-------- Data --------

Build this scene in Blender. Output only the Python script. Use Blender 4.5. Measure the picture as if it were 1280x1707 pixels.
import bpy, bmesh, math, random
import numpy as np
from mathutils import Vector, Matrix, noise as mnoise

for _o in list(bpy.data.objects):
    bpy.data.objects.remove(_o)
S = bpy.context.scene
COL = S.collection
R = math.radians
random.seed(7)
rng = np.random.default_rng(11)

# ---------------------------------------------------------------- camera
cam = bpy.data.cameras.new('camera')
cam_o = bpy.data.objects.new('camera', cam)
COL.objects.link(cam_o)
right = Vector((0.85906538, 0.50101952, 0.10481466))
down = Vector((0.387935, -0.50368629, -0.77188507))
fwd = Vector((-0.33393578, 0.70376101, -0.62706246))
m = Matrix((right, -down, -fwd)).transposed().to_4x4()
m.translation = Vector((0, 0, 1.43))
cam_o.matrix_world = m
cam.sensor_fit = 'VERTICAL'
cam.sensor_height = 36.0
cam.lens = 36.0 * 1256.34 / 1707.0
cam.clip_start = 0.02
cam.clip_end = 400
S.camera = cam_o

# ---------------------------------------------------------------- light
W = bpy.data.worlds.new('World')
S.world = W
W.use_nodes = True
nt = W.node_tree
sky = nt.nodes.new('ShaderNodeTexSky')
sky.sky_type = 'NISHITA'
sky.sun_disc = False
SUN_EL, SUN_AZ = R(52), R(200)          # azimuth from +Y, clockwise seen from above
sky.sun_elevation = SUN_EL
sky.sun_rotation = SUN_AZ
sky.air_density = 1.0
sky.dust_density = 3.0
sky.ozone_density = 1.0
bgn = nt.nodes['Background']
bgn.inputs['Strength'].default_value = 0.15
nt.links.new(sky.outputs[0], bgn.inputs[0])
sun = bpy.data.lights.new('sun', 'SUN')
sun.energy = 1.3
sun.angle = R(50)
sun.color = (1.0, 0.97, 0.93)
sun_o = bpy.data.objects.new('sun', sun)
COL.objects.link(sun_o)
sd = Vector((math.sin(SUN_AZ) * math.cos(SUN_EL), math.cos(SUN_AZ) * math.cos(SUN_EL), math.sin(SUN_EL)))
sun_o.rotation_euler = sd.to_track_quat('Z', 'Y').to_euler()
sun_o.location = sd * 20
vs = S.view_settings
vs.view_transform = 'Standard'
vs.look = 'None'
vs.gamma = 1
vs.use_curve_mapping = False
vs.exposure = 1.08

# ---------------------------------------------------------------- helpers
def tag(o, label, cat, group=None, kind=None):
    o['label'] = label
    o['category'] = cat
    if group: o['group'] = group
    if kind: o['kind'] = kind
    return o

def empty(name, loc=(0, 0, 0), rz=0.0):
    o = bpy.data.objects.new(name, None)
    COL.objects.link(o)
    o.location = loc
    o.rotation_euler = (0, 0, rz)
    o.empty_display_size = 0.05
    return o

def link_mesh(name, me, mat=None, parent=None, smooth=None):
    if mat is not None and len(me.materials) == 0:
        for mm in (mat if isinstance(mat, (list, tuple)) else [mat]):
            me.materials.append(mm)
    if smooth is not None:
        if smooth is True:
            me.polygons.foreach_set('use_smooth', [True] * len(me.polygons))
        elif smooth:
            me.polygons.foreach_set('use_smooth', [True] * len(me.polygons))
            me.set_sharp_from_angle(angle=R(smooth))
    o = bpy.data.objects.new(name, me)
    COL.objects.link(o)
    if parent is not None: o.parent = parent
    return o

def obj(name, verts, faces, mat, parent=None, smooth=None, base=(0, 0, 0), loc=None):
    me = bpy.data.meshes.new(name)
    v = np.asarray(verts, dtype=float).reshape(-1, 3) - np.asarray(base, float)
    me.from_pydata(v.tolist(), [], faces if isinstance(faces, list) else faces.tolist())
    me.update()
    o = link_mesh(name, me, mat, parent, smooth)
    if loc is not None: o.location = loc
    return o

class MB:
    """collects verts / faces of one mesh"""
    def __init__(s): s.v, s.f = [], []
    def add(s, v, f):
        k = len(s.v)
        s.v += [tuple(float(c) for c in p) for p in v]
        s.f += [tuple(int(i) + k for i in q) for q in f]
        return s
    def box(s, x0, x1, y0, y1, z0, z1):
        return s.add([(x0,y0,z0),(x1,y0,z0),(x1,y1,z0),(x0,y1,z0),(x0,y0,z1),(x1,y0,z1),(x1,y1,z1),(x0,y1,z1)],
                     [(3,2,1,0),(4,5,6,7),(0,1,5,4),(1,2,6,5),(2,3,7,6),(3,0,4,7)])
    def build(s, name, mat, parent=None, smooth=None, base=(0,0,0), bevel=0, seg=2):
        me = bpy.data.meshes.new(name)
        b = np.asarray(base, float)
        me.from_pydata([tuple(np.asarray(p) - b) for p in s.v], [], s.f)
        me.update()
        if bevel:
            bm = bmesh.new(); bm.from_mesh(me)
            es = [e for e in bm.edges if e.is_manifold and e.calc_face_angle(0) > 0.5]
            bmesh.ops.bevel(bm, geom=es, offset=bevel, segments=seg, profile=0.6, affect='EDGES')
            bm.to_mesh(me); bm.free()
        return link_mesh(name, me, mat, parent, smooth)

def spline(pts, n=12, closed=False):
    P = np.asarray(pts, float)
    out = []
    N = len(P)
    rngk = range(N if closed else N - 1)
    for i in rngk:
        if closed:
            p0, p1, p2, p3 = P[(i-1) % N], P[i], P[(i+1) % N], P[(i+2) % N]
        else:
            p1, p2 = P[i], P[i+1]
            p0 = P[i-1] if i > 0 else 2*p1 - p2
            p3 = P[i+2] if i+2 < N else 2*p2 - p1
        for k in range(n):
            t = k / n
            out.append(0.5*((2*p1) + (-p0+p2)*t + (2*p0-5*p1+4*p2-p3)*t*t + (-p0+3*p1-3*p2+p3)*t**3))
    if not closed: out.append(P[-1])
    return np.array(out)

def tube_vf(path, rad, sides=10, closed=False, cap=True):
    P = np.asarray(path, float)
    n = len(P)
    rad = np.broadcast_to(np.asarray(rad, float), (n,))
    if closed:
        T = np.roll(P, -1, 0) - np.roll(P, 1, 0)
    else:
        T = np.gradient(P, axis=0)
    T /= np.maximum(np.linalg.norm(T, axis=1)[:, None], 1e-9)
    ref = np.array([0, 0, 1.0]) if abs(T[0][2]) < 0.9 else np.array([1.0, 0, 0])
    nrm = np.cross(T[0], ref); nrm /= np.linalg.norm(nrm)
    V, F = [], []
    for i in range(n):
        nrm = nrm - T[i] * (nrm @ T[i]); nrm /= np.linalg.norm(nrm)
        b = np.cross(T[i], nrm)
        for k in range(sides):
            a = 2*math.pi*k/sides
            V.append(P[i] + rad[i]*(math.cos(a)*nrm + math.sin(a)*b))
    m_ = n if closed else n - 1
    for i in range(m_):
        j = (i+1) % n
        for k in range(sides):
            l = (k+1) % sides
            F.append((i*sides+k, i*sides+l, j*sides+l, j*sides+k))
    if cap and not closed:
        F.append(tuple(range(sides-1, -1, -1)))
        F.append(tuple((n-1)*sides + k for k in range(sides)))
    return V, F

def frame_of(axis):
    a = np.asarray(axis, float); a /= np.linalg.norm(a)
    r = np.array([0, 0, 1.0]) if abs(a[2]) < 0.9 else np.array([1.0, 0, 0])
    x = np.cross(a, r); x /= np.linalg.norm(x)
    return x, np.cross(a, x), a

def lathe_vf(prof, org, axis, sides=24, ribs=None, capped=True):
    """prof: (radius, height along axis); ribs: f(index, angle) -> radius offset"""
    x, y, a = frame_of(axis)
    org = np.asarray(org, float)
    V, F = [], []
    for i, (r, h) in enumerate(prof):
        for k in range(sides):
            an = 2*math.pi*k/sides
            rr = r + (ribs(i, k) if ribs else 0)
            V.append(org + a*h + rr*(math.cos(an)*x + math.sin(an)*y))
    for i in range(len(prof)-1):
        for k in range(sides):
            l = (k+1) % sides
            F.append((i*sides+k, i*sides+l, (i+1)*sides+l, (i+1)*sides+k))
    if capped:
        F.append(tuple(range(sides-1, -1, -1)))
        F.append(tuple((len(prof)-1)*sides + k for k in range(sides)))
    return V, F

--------

**Set exercise**: Print only the lines that run from the start of the listing to the line bearing "from mathutils import"; please keep the first line and that last one, exactly as they appear.

**Solution to the problem**:
Build this scene in Blender. Output only the Python script. Use Blender 4.5. Measure the picture as if it were 1280x1707 pixels.
import bpy, bmesh, math, random
import numpy as np
from mathutils import Vector, Matrix, noise as mnoise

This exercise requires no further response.